WASHINGTON – Senator Adam Schiff on Thursday blasted President Donald Trump for refusing to recognize the Armenian Genocide on its 110th anniversary.
Earlier in the day, the White House released its annual April 24 statement, in which Trump retreated from the United States’ recognition and remembrance of the Armenian Genocide, by not even mentioning the term genocide.
“In the first genocide of the last century, a million and a half Armenian men, women and children were murdered by an Ottoman Empire determined to annihilate an entire people. It took decades, but the United States finally rejected a shameful silence over the Armenian Genocide and Ankara’s campaign of threats and intimidation. As the author of the Armenian Genocide resolution in the House, I was grateful to see such recognition pass on an overwhelmingly bipartisan vote,” Schiff said in a statement.

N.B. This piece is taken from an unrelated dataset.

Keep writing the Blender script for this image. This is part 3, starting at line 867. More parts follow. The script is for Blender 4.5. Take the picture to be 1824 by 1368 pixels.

“Today, President Trump has retreated from recognizing the Armenian Genocide and betrayed the memory of those who were lost. This may gratify the Turkish dictator, but it is a profound setback to the cause of justice and human rights,” Schiff emphasized.
In his own statement commemorating the Armenian Genocide earlier on Thursday, Schiff warned of Turkey’s ongoing campaign to deny the Genocide and condemns Azerbaijan for echoing “the genocidal language and actions of a century ago.”
“We must hold Azerbaijan and those who continue to threaten Armenia and its people accountable,” Schiff emphasized.
“The United States must call for Azerbaijan’s release of Armenian hostages, advocate for the protected return of Armenians to Artsakh, and call attention to the destruction and desecration of Armenian religious and cultural sites by Azerbaijan in its effort to erase Armenian culture and history. The United States must also urge the immediate withdrawal of Azerbaijani forces from Armenian territory, release of prisoners of war, support Armenia’s sovereignty, maintain international monitoring on Armenia’s borders, and provide security assistance to Armenia,” the senator added.
Schiff led the effort in the U.S. Congress to officially recognize the Armenian Genocide. After 20 years as the author of the resolution in Congress affirming the facts of the genocide, Congress passed his resolution in an overwhelming bipartisan vote in 2019.
In 2021, President Joe Biden became the first sitting President to recognize the Armenian Genocide.